Exercise directions: Please quote every line word for word.
====================
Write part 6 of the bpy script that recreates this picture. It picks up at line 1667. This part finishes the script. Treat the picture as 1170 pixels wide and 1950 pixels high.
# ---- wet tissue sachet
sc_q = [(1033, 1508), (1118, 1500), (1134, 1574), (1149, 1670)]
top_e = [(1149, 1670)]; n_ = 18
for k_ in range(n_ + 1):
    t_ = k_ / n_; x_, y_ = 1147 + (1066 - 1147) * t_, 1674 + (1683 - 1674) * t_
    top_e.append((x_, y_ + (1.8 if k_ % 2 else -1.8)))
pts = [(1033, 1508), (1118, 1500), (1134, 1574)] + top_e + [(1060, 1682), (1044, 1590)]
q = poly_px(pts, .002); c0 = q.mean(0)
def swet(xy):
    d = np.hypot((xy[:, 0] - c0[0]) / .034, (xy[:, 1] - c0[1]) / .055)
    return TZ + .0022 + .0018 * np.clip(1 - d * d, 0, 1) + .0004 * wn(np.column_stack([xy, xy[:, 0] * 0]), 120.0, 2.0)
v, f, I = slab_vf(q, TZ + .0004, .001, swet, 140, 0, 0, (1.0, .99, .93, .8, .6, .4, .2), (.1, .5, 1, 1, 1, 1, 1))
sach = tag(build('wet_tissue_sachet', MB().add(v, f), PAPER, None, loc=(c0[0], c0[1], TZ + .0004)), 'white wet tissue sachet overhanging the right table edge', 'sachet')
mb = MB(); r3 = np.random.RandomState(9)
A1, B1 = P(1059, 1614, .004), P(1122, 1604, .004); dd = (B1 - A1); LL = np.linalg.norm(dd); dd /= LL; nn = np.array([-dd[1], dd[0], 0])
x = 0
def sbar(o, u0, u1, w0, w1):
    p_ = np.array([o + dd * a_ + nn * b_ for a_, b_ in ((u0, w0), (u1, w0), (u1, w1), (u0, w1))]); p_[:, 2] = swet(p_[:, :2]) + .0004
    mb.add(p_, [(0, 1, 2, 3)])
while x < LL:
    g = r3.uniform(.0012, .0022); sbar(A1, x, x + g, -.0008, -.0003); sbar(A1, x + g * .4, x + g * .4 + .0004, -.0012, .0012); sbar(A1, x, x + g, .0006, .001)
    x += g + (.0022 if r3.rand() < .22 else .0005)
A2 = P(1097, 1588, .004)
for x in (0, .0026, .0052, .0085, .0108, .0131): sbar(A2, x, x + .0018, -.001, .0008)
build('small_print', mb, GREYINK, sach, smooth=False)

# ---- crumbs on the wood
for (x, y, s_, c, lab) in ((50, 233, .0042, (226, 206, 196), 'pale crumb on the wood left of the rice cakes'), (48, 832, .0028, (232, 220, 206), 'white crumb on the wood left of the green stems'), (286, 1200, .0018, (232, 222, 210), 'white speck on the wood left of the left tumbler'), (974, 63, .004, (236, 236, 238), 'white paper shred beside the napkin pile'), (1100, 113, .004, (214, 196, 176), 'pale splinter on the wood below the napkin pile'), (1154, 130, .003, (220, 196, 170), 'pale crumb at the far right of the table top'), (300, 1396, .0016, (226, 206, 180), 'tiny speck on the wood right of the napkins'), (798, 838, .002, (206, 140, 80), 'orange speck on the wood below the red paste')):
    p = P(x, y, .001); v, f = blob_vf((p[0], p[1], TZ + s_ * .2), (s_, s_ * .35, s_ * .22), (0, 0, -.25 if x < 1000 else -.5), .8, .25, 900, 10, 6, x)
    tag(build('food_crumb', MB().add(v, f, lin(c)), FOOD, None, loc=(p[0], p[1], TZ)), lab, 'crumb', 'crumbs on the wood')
====================
Written response:
Write part 6 of the bpy script that recreates this picture. It picks up at line 1667. This part finishes the script. Treat the picture as 1170 pixels wide and 1950 pixels high.
# ---- wet tissue sachet
sc_q = [(1033, 1508), (1118, 1500), (1134, 1574), (1149, 1670)]
top_e = [(1149, 1670)]; n_ = 18
for k_ in range(n_ + 1):
    t_ = k_ / n_; x_, y_ = 1147 + (1066 - 1147) * t_, 1674 + (1683 - 1674) * t_
    top_e.append((x_, y_ + (1.8 if k_ % 2 else -1.8)))
pts = [(1033, 1508), (1118, 1500), (1134, 1574)] + top_e + [(1060, 1682), (1044, 1590)]
q = poly_px(pts, .002); c0 = q.mean(0)
def swet(xy):
    d = np.hypot((xy[:, 0] - c0[0]) / .034, (xy[:, 1] - c0[1]) / .055)
    return TZ + .0022 + .0018 * np.clip(1 - d * d, 0, 1) + .0004 * wn(np.column_stack([xy, xy[:, 0] * 0]), 120.0, 2.0)
v, f, I = slab_vf(q, TZ + .0004, .001, swet, 140, 0, 0, (1.0, .99, .93, .8, .6, .4, .2), (.1, .5, 1, 1, 1, 1, 1))
sach = tag(build('wet_tissue_sachet', MB().add(v, f), PAPER, None, loc=(c0[0], c0[1], TZ + .0004)), 'white wet tissue sachet overhanging the right table edge', 'sachet')
mb = MB(); r3 = np.random.RandomState(9)
A1, B1 = P(1059, 1614, .004), P(1122, 1604, .004); dd = (B1 - A1); LL = np.linalg.norm(dd); dd /= LL; nn = np.array([-dd[1], dd[0], 0])
x = 0
def sbar(o, u0, u1, w0, w1):
    p_ = np.array([o + dd * a_ + nn * b_ for a_, b_ in ((u0, w0), (u1, w0), (u1, w1), (u0, w1))]); p_[:, 2] = swet(p_[:, :2]) + .0004
    mb.add(p_, [(0, 1, 2, 3)])
while x < LL:
    g = r3.uniform(.0012, .0022); sbar(A1, x, x + g, -.0008, -.0003); sbar(A1, x + g * .4, x + g * .4 + .0004, -.0012, .0012); sbar(A1, x, x + g, .0006, .001)
    x += g + (.0022 if r3.rand() < .22 else .0005)
A2 = P(1097, 1588, .004)
for x in (0, .0026, .0052, .0085, .0108, .0131): sbar(A2, x, x + .0018, -.001, .0008)
build('small_print', mb, GREYINK, sach, smooth=False)

# ---- crumbs on the wood
for (x, y, s_, c, lab) in ((50, 233, .0042, (226, 206, 196), 'pale crumb on the wood left of the rice cakes'), (48, 832, .0028, (232, 220, 206), 'white crumb on the wood left of the green stems'), (286, 1200, .0018, (232, 222, 210), 'white speck on the wood left of the left tumbler'), (974, 63, .004, (236, 236, 238), 'white paper shred beside the napkin pile'), (1100, 113, .004, (214, 196, 176), 'pale splinter on the wood below the napkin pile'), (1154, 130, .003, (220, 196, 170), 'pale crumb at the far right of the table top'), (300, 1396, .0016, (226, 206, 180), 'tiny speck on the wood right of the napkins'), (798, 838, .002, (206, 140, 80), 'orange speck on the wood below the red paste')):
    p = P(x, y, .001); v, f = blob_vf((p[0], p[1], TZ + s_ * .2), (s_, s_ * .35, s_ * .22), (0, 0, -.25 if x < 1000 else -.5), .8, .25, 900, 10, 6, x)
    tag(build('food_crumb', MB().add(v, f, lin(c)), FOOD, None, loc=(p[0], p[1], TZ)), lab, 'crumb', 'crumbs on the wood')